The process by which Tortoise assembles its songs varies as widely as do Herndon's musical proclivities. "Some of the pieces come together in ways that are similar to a lot of bands," he says. "Someone will come in with a riff or a part or piece of a song and show it to everyone else. We play it for a while, then people start coming up with their own ideas about how they hear it happening. But some songs are built up off of sequences from an analog synthesizer or sometimes just loops off a record we've sampled." Herndon sums up with equanimity, "We use those machines. The other machines we use are basses, drums and human bodies."

In this respect, Tortoise shares common ground with the pioneers of dub reggae. Though one hears more of Eno's airports than the Black Ark in the quintet's work, the mention of dub incites the reticent Herndon to launch into his most enthusiastic screed. "The pioneering studio trickology that King Tubby and Lee Perry and the Mad Professor and Joe Gibbs were doing during the Seventies had such an influence on so much music. More than the style of music, using the studio as an instrument in itself was more the idea behind our influence from dub reggae. Taking advantage of the studio to do something other than just document a live recording is the direction our influence comes from. Those were just the seeds of studio manipulation. The people who were doing that stuff in the Seventies were groundbreaking and really experimental in their use of the studio. It's amazing stuff if you think how subversive it was to pop music."

So, too, is the nearly unclassifiable music made by Herndon's band. McEntire, a onetime clarinetist with Gastr del Sol whose other band, the Sea and Cake, is currently touring with Tortoise, plays an important role in the construction of the washes and grooves that ground the tracks: He contributed most of the synthesizer patches on Millions, which he recorded and mixed in Chicago's Idful Studio. (Productions by Stereolab, Trans Am and Come are also on his resume.) As for McEntire's accomplices, they chip in with found sounds and chance samples. Herndon recently hit sampling pay dirt when he discovered a Fifties reel-to-reel at a resale shop. "It was in perfect condition. All I had to do was change the batteries. I was thinking there was probably music on it. Then I turned it on, and this little girl's voice started dictating a thank-you letter, and I was really happy."

Still, Herndon and company are not content to merely twiddle knobs. Though they delight in the aural mischief that can be accomplished with the assistance of technology, they derive just as much satisfaction from swapping the many instruments each plays during live sets. "In some ways, it was just wanting more sounds," Herndon ruminates. "In other ways, it was a punk-rock approach. There are bands that start where nobody knows how to play an instrument at all and their attitude is, 'Fuck it, I'm gonna learn how to play and start a punk band.'

"I had a set of vibraphones that I happened to find really cheap that I wanted to learn how to play," he elaborates. "When we started Tortoise, I, coming from the punk-rock school, said, 'Well, maybe I'll play the vibes on this tune.' I still play them very rudimentarily, but that was my way of learning to play in front of people rather than behind closed doors."

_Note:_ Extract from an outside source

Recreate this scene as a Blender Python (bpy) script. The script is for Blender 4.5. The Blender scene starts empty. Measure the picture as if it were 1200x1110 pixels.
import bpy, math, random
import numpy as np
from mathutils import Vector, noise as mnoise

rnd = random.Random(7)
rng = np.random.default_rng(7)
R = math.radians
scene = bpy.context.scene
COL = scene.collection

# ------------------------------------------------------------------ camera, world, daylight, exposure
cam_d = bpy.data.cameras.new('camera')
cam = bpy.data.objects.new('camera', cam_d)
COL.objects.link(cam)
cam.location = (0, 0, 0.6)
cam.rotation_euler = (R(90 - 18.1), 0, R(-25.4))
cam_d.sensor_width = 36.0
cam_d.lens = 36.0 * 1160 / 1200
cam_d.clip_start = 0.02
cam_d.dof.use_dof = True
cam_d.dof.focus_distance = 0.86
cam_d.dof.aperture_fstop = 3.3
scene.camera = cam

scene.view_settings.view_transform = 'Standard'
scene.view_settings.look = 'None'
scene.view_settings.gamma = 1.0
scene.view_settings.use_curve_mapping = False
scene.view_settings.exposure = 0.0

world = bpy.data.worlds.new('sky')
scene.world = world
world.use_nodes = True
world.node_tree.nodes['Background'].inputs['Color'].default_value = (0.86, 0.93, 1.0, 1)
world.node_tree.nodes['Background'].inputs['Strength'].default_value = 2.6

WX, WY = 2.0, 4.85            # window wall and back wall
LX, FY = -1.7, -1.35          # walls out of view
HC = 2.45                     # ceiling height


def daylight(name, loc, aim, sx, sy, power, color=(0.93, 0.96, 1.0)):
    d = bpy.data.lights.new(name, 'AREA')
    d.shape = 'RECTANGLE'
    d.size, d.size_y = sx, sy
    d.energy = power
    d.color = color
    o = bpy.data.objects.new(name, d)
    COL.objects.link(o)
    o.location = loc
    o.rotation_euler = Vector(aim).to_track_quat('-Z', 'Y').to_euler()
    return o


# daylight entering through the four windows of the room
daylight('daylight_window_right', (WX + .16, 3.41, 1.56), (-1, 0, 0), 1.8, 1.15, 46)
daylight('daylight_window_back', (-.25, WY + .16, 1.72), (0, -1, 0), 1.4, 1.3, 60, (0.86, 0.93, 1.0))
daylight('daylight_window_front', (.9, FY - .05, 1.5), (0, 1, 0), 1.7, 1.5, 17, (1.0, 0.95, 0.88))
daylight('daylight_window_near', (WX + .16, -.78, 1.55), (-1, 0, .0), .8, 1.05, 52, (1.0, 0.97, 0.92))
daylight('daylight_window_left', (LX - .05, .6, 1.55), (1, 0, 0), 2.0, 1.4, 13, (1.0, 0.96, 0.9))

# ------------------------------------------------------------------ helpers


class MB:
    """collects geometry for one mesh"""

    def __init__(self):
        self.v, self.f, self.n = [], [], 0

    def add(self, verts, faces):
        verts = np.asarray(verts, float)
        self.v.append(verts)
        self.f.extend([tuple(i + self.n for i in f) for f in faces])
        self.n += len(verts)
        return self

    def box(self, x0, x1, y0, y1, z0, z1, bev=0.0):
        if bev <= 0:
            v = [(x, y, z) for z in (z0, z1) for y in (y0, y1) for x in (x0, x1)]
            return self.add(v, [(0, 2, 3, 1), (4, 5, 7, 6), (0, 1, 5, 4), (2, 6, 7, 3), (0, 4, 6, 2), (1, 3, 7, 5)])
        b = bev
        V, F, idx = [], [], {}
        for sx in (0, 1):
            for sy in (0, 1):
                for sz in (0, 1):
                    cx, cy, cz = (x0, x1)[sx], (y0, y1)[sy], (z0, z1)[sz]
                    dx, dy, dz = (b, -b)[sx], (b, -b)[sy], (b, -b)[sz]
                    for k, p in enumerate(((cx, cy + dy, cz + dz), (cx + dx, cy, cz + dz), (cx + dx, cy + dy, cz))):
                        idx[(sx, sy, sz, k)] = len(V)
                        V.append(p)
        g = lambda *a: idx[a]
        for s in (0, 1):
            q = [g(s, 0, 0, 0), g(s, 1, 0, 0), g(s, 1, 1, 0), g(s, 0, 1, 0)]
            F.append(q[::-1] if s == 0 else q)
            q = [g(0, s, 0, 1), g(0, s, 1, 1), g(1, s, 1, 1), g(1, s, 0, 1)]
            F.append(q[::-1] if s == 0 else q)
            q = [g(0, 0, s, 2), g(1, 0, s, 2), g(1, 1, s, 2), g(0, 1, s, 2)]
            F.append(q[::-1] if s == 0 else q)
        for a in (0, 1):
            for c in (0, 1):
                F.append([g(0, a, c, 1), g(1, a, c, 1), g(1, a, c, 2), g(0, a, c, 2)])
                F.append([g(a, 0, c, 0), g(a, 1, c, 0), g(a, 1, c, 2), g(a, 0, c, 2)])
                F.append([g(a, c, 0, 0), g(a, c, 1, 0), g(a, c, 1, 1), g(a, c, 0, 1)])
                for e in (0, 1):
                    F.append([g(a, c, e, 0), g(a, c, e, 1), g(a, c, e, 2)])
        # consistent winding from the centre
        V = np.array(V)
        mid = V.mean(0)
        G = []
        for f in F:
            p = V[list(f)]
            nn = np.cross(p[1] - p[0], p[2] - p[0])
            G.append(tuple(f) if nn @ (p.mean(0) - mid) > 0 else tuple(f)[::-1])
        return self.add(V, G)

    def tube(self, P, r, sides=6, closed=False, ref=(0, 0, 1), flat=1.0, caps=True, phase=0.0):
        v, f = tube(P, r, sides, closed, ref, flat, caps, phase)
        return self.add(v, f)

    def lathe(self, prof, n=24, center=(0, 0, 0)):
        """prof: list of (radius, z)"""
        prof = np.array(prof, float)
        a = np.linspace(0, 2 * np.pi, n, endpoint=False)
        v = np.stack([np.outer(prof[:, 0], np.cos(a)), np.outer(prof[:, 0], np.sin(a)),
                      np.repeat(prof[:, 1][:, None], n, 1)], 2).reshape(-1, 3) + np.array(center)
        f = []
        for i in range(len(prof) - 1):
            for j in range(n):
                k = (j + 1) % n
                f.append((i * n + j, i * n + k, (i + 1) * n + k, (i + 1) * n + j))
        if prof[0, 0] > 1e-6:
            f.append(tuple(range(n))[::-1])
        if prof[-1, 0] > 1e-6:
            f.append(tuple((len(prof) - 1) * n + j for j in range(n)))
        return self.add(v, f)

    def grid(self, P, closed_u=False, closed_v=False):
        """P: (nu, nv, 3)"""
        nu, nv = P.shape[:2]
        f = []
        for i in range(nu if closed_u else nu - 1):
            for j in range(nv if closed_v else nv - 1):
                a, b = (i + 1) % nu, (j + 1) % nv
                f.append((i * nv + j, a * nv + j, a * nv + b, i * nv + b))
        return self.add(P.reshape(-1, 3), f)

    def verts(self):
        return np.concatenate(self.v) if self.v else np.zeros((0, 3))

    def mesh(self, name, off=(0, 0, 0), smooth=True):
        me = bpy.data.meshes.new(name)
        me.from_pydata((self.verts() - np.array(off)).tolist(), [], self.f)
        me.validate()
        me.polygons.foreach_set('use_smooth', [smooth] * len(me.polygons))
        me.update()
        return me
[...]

Despite the mother lode of sonic resources available to them, the Tortoises are rarely given to excess. "We're all musicians who listen," Herndon states. "And if you listen, then you realize that space plays a big part in the music that you play. Someone who can recognize and play the space of a song well is just as important as someone who can play a million notes at once." In other words, Tortoise employs piccolo, marimba, slide guitar, shakers, bells, piano, vibes, Moog, djembe and...air. "There are definitely parts where we get cluttered, for sure," Herndon admits. "Especially live, there are dense parts. But there's something nice to having air in a piece of music."

Like the soundscapes lumped into the ambient genre, Tortoise's pulsations can burble at the periphery of one's attention as well as prompt striking visions. Herndon has had similar experiences: "There are musics that definitely conjure up images for me and have more of a tendency to make me daydream." However, he claims that his own work doesn't have the same effect on him. "Maybe I'm just too close to the music in Tortoise to get beyond that."

The band's goal isn't to create music for illusory films but to simply keep moving into unexplored territory. "The idea of the band was to be as open as possible," he says. "That's why we gravitated towards each other. We wanted to get away from the confinements of what we were doing."